# [Task objective]
Output the material beneath this task exactly, images excluded.

┄┄┄┄┄┄┄┄┄┄

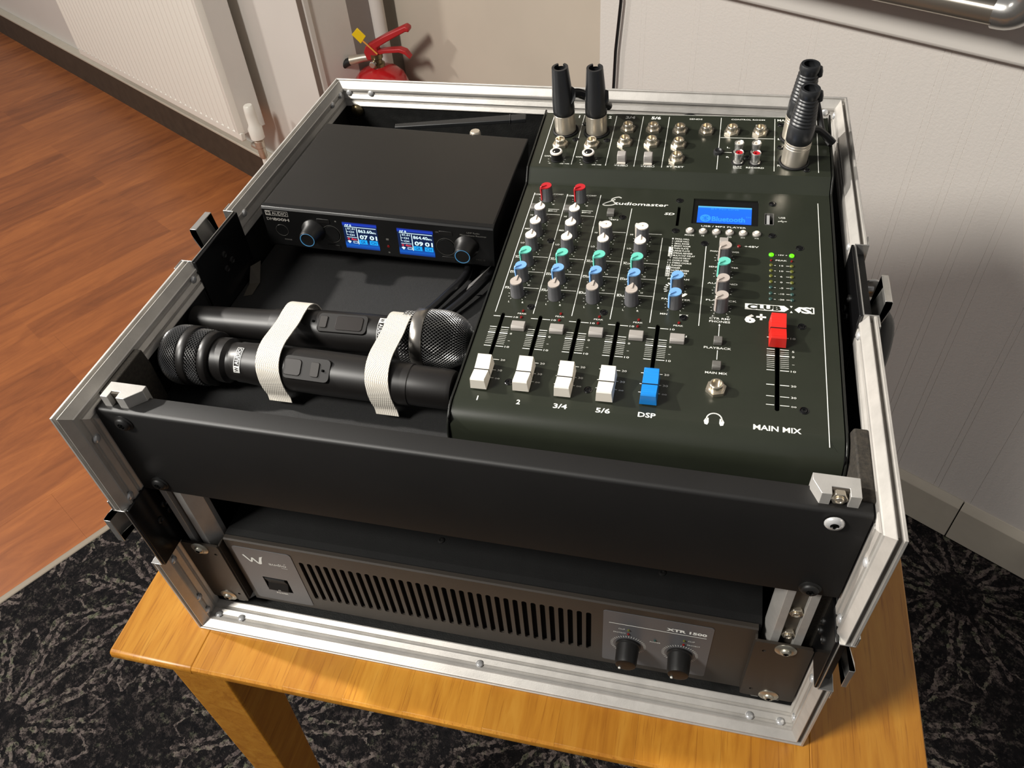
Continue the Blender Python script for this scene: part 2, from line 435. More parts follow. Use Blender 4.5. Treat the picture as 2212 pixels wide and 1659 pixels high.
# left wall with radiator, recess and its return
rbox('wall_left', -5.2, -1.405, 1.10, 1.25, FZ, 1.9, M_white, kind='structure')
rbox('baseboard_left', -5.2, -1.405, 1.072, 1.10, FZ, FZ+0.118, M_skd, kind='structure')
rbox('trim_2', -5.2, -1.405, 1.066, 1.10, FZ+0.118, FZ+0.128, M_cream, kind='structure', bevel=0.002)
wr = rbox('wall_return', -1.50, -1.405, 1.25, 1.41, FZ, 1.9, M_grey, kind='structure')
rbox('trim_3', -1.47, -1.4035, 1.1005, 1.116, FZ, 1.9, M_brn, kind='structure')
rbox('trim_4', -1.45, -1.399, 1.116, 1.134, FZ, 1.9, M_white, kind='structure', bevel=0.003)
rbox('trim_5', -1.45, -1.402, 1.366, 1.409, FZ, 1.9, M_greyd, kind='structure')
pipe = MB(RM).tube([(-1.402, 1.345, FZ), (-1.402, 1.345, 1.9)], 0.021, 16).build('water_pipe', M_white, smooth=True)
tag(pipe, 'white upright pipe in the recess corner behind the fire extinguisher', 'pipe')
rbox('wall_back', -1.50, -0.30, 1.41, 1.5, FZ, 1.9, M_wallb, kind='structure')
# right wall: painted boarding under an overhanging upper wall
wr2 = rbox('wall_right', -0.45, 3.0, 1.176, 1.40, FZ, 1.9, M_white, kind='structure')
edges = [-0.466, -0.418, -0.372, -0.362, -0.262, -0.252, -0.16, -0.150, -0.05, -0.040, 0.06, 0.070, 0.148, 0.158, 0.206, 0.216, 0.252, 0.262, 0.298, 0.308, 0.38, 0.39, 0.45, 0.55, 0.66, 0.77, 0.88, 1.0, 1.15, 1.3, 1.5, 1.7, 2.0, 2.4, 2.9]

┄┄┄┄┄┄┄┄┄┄

# [Response]
Continue the Blender Python script for this scene: part 2, from line 435. More parts follow. Use Blender 4.5. Treat the picture as 2212 pixels wide and 1659 pixels high.
# left wall with radiator, recess and its return
rbox('wall_left', -5.2, -1.405, 1.10, 1.25, FZ, 1.9, M_white, kind='structure')
rbox('baseboard_left', -5.2, -1.405, 1.072, 1.10, FZ, FZ+0.118, M_skd, kind='structure')
rbox('trim_2', -5.2, -1.405, 1.066, 1.10, FZ+0.118, FZ+0.128, M_cream, kind='structure', bevel=0.002)
wr = rbox('wall_return', -1.50, -1.405, 1.25, 1.41, FZ, 1.9, M_grey, kind='structure')
rbox('trim_3', -1.47, -1.4035, 1.1005, 1.116, FZ, 1.9, M_brn, kind='structure')
rbox('trim_4', -1.45, -1.399, 1.116, 1.134, FZ, 1.9, M_white, kind='structure', bevel=0.003)
rbox('trim_5', -1.45, -1.402, 1.366, 1.409, FZ, 1.9, M_greyd, kind='structure')
pipe = MB(RM).tube([(-1.402, 1.345, FZ), (-1.402, 1.345, 1.9)], 0.021, 16).build('water_pipe', M_white, smooth=True)
tag(pipe, 'white upright pipe in the recess corner behind the fire extinguisher', 'pipe')
rbox('wall_back', -1.50, -0.30, 1.41, 1.5, FZ, 1.9, M_wallb, kind='structure')
# right wall: painted boarding under an overhanging upper wall
wr2 = rbox('wall_right', -0.45, 3.0, 1.176, 1.40, FZ, 1.9, M_white, kind='structure')
edges = [-0.466, -0.418, -0.372, -0.362, -0.262, -0.252, -0.16, -0.150, -0.05, -0.040, 0.06, 0.070, 0.148, 0.158, 0.206, 0.216, 0.252, 0.262, 0.298, 0.308, 0.38, 0.39, 0.45, 0.55, 0.66, 0.77, 0.88, 1.0, 1.15, 1.3, 1.5, 1.7, 2.0, 2.4, 2.9]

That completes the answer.